In 2008, Cardinal Walter Kasper attended the Lambeth Conference as a representative of the Roman Catholic Church. Speaking to The Catholic Herald before the event, he said, “It is a question of the identity of the Anglican Church. Where does it belong? Does it belong more to the churches of the first millennium — Catholic and Orthodox — or does it belong more to the Protestant churches of the sixteenth century?” His question reverberates in my mind often these days. I fear that the problem is not merely one of accepting Catholic doctrine or choosing to exhibit Catholic forms of piety. What earlier generations of Catholic Anglicans had that we have lost is neither doctrine or piety. It is spirit. How do we recapture the magic of that? Is it even possible?

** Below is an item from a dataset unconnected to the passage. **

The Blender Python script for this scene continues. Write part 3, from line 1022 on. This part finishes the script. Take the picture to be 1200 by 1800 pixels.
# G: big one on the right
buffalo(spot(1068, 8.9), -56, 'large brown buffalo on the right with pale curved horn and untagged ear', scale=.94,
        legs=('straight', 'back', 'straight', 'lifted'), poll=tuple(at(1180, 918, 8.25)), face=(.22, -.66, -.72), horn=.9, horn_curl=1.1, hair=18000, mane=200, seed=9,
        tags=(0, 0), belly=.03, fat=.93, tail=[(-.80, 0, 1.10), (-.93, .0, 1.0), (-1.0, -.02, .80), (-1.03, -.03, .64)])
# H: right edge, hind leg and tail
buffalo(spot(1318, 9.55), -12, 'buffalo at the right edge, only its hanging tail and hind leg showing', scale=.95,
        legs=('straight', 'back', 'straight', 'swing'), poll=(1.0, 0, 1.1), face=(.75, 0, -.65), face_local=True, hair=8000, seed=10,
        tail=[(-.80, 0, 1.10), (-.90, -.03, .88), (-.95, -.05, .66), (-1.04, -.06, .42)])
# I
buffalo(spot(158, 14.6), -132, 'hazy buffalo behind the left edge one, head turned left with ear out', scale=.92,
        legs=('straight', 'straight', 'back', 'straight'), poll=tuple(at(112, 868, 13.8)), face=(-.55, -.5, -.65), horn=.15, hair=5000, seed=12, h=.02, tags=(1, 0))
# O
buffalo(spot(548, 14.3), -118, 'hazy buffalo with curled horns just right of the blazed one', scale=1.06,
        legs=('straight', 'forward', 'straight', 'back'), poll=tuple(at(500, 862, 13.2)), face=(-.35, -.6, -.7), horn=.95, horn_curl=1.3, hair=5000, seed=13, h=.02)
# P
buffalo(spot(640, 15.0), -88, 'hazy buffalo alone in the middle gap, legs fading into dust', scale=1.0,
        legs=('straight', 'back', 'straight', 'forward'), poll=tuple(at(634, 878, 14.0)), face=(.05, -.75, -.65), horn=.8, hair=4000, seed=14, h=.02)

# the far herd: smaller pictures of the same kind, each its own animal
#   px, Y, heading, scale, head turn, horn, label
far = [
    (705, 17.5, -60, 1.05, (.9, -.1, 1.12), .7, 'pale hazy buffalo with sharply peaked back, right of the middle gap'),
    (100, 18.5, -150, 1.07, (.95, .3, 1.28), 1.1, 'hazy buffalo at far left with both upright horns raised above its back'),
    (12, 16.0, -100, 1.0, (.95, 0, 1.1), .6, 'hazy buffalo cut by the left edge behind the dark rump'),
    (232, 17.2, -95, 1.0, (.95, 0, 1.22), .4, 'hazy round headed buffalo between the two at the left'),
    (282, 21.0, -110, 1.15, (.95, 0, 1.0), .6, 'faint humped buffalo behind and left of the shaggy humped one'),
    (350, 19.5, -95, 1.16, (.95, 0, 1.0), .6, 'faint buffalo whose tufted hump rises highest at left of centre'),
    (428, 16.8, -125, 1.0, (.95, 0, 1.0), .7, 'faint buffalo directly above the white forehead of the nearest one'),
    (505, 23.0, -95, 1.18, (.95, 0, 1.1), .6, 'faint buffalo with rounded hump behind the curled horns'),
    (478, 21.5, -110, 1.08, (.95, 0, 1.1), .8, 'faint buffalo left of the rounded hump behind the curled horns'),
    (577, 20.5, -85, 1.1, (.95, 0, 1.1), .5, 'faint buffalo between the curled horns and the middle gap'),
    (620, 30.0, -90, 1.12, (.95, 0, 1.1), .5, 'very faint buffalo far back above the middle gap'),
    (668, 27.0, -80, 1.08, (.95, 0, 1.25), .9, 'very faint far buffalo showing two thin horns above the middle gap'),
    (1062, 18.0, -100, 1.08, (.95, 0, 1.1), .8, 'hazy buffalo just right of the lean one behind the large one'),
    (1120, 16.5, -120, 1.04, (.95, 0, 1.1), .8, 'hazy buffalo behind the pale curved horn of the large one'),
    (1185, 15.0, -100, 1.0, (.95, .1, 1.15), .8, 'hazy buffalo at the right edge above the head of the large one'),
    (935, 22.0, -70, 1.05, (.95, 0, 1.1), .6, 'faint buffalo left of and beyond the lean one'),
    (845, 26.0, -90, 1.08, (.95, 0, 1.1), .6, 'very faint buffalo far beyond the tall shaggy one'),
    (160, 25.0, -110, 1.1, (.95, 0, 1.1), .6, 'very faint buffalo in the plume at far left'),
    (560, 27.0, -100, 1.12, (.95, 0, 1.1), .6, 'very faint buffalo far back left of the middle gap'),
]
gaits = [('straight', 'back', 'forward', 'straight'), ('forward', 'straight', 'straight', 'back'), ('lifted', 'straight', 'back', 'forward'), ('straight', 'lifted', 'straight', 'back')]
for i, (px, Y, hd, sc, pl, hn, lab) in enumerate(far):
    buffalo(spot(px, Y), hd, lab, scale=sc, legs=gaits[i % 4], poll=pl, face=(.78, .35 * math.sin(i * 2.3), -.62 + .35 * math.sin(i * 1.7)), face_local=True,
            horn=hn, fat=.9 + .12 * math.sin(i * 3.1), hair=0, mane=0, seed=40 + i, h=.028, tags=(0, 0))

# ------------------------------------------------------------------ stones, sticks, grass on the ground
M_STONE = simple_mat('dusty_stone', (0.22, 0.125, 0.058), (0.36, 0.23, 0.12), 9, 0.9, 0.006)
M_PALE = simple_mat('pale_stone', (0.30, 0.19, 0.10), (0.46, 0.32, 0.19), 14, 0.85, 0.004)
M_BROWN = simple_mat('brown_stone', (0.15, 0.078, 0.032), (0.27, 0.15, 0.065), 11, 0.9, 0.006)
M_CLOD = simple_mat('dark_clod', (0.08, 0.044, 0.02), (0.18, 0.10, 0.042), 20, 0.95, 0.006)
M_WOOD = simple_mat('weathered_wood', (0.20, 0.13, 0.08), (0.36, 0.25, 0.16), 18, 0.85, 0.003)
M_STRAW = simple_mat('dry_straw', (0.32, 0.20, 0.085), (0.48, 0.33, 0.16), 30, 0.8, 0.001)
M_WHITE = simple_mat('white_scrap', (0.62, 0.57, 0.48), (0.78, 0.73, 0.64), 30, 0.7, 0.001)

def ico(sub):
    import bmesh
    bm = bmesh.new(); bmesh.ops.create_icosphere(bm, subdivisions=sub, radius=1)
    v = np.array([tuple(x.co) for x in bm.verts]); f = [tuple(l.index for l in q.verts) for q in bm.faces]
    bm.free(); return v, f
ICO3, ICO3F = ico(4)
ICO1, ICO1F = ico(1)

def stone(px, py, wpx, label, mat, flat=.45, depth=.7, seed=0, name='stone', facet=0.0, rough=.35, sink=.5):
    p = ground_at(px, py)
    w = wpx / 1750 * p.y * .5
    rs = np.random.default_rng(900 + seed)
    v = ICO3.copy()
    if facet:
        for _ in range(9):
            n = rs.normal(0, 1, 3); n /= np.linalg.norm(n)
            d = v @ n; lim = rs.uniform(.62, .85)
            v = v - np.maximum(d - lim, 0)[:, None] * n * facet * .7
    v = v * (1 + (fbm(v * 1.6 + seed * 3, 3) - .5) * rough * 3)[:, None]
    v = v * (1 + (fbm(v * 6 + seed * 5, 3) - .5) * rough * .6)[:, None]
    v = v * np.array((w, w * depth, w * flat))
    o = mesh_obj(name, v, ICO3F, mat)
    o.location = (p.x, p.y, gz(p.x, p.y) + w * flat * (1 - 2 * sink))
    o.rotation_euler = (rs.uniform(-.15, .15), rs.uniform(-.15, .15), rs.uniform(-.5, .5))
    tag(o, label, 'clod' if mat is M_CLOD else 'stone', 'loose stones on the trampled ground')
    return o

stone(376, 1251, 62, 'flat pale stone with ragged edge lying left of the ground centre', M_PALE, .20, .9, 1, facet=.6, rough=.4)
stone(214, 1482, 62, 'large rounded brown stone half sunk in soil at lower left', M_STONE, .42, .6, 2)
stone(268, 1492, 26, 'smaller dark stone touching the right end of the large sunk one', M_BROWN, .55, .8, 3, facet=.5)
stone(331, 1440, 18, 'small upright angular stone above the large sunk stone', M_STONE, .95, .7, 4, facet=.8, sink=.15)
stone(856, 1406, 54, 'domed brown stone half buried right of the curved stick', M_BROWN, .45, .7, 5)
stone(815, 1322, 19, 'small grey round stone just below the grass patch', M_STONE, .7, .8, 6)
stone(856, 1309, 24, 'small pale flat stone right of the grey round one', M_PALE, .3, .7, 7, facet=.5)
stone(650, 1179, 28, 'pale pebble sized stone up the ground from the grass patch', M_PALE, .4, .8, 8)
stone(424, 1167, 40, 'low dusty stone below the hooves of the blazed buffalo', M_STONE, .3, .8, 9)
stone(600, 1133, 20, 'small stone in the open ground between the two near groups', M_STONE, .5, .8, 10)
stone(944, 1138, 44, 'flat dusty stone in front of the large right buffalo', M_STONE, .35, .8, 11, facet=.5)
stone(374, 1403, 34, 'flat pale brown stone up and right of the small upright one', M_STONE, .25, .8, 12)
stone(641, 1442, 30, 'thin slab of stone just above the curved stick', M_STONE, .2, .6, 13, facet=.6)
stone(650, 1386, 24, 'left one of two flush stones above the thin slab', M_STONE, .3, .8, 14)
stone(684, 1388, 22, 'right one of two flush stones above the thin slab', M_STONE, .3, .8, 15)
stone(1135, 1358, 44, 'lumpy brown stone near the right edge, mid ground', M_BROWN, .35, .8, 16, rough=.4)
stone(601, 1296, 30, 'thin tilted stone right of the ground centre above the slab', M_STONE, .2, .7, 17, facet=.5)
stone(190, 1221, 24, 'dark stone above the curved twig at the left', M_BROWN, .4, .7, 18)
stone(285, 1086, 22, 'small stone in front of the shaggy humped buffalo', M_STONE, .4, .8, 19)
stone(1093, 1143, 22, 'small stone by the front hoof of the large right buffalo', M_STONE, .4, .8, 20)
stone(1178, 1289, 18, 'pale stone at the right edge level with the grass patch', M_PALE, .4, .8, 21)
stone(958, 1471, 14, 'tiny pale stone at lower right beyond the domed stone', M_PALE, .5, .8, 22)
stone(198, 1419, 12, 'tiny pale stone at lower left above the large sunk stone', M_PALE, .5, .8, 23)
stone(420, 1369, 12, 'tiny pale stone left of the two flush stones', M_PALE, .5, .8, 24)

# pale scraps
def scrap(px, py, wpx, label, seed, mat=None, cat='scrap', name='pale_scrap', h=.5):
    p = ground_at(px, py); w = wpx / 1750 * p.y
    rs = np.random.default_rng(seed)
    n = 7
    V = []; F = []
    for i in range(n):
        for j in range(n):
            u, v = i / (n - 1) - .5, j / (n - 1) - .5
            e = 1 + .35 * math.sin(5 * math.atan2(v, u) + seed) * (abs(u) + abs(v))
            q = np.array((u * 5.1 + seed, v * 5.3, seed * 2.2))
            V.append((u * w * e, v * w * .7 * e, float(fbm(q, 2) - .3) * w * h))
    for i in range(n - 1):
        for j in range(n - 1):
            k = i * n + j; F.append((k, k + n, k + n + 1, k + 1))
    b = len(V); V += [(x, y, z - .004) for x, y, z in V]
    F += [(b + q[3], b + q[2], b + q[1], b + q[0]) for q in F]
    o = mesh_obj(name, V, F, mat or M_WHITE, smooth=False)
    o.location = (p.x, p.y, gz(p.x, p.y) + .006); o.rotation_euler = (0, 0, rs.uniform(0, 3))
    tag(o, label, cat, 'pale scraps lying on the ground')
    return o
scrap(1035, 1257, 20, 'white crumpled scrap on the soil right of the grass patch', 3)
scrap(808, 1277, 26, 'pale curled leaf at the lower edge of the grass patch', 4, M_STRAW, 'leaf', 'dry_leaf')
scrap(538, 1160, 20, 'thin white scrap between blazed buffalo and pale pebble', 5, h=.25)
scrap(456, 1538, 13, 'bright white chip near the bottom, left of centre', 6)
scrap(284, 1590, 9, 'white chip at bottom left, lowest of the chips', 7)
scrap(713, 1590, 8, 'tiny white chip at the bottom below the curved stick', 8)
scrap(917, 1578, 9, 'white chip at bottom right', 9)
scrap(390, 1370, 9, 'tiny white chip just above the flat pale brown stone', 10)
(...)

Whether there will be a revival of Catholic spirit in Anglicanism in the years ahead, only God knows. What is sure is that we cannot hide in our small enclaves and expect change. For me, Call the Midwife has not only been an escape, it has also been a catalyst. A decade into ministry, with many more years still laid out before me, if it is God’s will, I often find it hard to see how all will be well. Perhaps it will not be. But the Catholic spirit is a gift that defies contextualization. Even if it turns out that Catholic Anglicanism is a failure, then let it be a joyful failure. Let it be epic and grand in both its living and dying. The sisters in the East End in the 1950s had no more hope of a great Catholic Anglican future than I do. Yet they lived joyfully into their callings, fearing not even the devil as they made a bold witness to Christ. And the boldness of their witness was the very ordinariness of it, captured so beautifully in Call the Midwife. The Catholic life is not a series of add-ons and empty excesses but an integration of the Incarnation into the everyday.
The priesthood may not always be what I expected it to be, but it is what God has given me through which to share his most beautiful and unexpected light with the world. If I cannot find the will to do that in all settings, even while checking up on the toilet paper in the men’s room, then I have no business wearing a collar.